La lande de Lessay est une des plus considérables de cette portion de la Normandie qu’on appelle la presqu’île du Cotentin. Pays de culture, de vallées fertiles, d’herbages verdoyants, de rivières poissonneuses, le Cotentin, cette Tempé de la France, cette terre grasse et remuée, a pourtant, comme la Bretagne, sa voisine, la Pauvresse-aux-genêts, de ces parties stériles et nues où l’homme passe et où rien ne vient, sinon une herbe rare et quelques bruyères bientôt desséchées. Ces lacunes de culture, ces places vides de végétation, ces terres chauves pour ainsi dire, forment d’ordinaire un frappant contraste avec les terrains qui les environnent. Elles sont à ces pays cultivés des oasis arides, comme il y a dans les sables du désert des oasis de verdure. Elles jettent dans ces paysages frais, riants et féconds, de soudaines interruptions de mélancolie, des airs soucieux, des aspects sévères. (L’Ensorcelée, I)
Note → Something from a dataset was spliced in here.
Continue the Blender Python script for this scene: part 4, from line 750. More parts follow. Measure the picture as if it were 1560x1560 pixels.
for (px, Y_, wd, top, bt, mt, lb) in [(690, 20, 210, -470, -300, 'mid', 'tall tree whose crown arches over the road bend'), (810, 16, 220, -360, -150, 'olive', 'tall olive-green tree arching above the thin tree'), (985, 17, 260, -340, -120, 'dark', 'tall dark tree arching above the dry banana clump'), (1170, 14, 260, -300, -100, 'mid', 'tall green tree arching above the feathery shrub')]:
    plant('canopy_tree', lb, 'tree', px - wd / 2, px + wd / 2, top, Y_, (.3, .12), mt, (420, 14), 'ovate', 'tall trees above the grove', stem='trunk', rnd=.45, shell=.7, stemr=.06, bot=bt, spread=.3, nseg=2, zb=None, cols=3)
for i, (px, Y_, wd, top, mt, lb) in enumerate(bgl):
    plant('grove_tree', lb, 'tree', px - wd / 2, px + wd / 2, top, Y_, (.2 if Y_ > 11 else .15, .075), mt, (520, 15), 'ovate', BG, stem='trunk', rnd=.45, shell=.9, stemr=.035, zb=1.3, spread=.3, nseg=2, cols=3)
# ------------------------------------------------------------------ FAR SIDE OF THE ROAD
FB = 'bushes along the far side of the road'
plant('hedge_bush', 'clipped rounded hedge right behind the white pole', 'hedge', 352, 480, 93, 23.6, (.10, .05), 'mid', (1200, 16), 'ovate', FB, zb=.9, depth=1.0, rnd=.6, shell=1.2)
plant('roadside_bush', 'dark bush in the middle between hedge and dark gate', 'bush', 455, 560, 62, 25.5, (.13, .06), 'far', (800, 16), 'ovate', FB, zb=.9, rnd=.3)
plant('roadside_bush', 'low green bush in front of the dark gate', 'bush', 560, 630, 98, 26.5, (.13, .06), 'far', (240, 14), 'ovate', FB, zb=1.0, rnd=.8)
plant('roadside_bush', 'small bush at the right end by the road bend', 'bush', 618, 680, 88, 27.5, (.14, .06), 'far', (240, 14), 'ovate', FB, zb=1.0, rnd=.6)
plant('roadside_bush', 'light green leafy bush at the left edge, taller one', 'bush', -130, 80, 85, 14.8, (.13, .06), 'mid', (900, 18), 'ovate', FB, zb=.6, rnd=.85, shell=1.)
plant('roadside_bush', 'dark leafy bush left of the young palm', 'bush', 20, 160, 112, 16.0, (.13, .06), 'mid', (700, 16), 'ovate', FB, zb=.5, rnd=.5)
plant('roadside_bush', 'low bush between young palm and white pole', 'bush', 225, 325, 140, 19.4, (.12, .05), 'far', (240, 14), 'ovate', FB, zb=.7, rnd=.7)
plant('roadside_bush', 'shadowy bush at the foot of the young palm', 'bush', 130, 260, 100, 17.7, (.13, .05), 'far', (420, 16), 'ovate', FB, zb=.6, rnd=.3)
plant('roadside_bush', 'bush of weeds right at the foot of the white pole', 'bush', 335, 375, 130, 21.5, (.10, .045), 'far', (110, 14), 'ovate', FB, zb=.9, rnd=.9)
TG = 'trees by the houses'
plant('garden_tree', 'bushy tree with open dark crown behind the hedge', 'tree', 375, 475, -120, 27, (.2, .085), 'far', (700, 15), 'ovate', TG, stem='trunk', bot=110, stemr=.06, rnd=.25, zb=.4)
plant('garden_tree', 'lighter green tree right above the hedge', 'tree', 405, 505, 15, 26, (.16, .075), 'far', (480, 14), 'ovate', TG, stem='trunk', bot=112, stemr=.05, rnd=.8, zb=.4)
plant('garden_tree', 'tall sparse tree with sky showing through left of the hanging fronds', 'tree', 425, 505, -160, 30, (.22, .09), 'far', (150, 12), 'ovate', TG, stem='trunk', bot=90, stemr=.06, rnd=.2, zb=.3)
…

Ainsi commence le roman « normand » que Barbey d’Aurevilly décide de composer à quarante et un ans. En décembre 1849, il écrit à son ami Trébutien, bibliothécaire à Caen, qu’il met la main à un livre « profondément normand ». L’érudition de Trébutien sur le pays est une source inépuisable où l’écrivain puise les connaissances nécessaires à l’écriture de ses romans ; aussi devrait-elle être une caution de réalité pour le lecteur qui, en lisant les
premières lignes du roman, ne peut imaginer que Barbey d’Aurevilly, né à Saint-Sauveur-le- Vicomte, n’a jamais mis le pied dans cette lande de Lessay. Dans le tableau qu’il en fait, Barbey unit de fait plusieurs landes moins vastes des alentours de Saint-Sauveur-le-Vicomte et magnifie ainsi ses souvenirs d’enfance. Pourtant, le lecteur de L’Ensorcelée qui a arpenté la lande de Lessay saura dire combien l’imaginaire de l’écrivain a vu juste. Même si cette Normandie aurevillienne est imaginaire pour une assez grande part et
qu’il soit difficile de retrouver les lieux précis du Cotentin – comme l’a bien montré Pierre Leberruyer dans son ouvrage Au pays de Jules Barbey d’Aurevilly [Coutances, Bellée, 1959] —, il s’agit ici d’un bel hommage poétique à la Manche, à ses landes et à ses hommes, pays dont on peut souhaiter qu’il demeure encore pour longtemps ce rare lieu « où l’imagination
peut poser son pied pour rêver, comme le héron sur une de ses pattes. » (L’Ensorcelée, I).